## Your instructions
Your task is to extract every line from the material below exactly.

⁂

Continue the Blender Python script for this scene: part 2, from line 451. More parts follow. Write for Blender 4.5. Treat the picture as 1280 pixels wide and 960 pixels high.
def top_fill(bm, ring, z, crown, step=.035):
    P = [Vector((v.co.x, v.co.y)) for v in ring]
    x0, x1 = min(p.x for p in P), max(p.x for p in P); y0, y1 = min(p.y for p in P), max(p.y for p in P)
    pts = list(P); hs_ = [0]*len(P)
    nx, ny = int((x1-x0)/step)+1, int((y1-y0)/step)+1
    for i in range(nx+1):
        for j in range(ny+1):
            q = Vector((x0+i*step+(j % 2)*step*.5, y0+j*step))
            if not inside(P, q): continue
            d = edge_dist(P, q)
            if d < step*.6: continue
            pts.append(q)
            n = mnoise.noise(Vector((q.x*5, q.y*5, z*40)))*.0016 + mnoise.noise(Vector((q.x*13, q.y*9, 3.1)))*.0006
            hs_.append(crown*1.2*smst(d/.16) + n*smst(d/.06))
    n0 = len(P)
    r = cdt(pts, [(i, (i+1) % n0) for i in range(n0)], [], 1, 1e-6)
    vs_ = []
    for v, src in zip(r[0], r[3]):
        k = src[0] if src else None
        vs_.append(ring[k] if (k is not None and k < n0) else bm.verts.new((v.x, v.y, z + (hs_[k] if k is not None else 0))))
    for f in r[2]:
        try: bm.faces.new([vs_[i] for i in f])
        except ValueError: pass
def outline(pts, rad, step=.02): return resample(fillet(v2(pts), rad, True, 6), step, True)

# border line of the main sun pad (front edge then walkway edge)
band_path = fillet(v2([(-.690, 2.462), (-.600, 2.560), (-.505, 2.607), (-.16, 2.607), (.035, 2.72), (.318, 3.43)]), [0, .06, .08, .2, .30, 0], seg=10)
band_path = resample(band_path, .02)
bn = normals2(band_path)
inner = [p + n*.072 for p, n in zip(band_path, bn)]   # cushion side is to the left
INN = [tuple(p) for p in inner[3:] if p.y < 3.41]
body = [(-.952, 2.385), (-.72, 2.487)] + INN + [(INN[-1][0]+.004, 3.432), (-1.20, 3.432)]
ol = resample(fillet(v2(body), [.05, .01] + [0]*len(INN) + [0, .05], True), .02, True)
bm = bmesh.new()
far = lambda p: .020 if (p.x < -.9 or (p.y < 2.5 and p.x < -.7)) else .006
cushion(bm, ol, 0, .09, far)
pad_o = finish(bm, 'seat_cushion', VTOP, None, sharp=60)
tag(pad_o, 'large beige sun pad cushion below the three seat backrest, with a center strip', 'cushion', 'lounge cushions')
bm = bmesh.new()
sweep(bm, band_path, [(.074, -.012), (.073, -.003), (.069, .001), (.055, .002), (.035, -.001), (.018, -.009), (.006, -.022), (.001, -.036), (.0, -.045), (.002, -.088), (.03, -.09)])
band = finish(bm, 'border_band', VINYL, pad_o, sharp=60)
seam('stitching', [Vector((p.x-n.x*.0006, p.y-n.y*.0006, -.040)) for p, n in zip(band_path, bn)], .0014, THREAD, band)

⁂

## Task response
Continue the Blender Python script for this scene: part 2, from line 451. More parts follow. Write for Blender 4.5. Treat the picture as 1280 pixels wide and 960 pixels high.
def top_fill(bm, ring, z, crown, step=.035):
    P = [Vector((v.co.x, v.co.y)) for v in ring]
    x0, x1 = min(p.x for p in P), max(p.x for p in P); y0, y1 = min(p.y for p in P), max(p.y for p in P)
    pts = list(P); hs_ = [0]*len(P)
    nx, ny = int((x1-x0)/step)+1, int((y1-y0)/step)+1
    for i in range(nx+1):
        for j in range(ny+1):
            q = Vector((x0+i*step+(j % 2)*step*.5, y0+j*step))
            if not inside(P, q): continue
            d = edge_dist(P, q)
            if d < step*.6: continue
            pts.append(q)
            n = mnoise.noise(Vector((q.x*5, q.y*5, z*40)))*.0016 + mnoise.noise(Vector((q.x*13, q.y*9, 3.1)))*.0006
            hs_.append(crown*1.2*smst(d/.16) + n*smst(d/.06))
    n0 = len(P)
    r = cdt(pts, [(i, (i+1) % n0) for i in range(n0)], [], 1, 1e-6)
    vs_ = []
    for v, src in zip(r[0], r[3]):
        k = src[0] if src else None
        vs_.append(ring[k] if (k is not None and k < n0) else bm.verts.new((v.x, v.y, z + (hs_[k] if k is not None else 0))))
    for f in r[2]:
        try: bm.faces.new([vs_[i] for i in f])
        except ValueError: pass
def outline(pts, rad, step=.02): return resample(fillet(v2(pts), rad, True, 6), step, True)

# border line of the main sun pad (front edge then walkway edge)
band_path = fillet(v2([(-.690, 2.462), (-.600, 2.560), (-.505, 2.607), (-.16, 2.607), (.035, 2.72), (.318, 3.43)]), [0, .06, .08, .2, .30, 0], seg=10)
band_path = resample(band_path, .02)
bn = normals2(band_path)
inner = [p + n*.072 for p, n in zip(band_path, bn)]   # cushion side is to the left
INN = [tuple(p) for p in inner[3:] if p.y < 3.41]
body = [(-.952, 2.385), (-.72, 2.487)] + INN + [(INN[-1][0]+.004, 3.432), (-1.20, 3.432)]
ol = resample(fillet(v2(body), [.05, .01] + [0]*len(INN) + [0, .05], True), .02, True)
bm = bmesh.new()
far = lambda p: .020 if (p.x < -.9 or (p.y < 2.5 and p.x < -.7)) else .006
cushion(bm, ol, 0, .09, far)
pad_o = finish(bm, 'seat_cushion', VTOP, None, sharp=60)
tag(pad_o, 'large beige sun pad cushion below the three seat backrest, with a center strip', 'cushion', 'lounge cushions')
bm = bmesh.new()
sweep(bm, band_path, [(.074, -.012), (.073, -.003), (.069, .001), (.055, .002), (.035, -.001), (.018, -.009), (.006, -.022), (.001, -.036), (.0, -.045), (.002, -.088), (.03, -.09)])
band = finish(bm, 'border_band', VINYL, pad_o, sharp=60)
seam('stitching', [Vector((p.x-n.x*.0006, p.y-n.y*.0006, -.040)) for p, n in zip(band_path, bn)], .0014, THREAD, band)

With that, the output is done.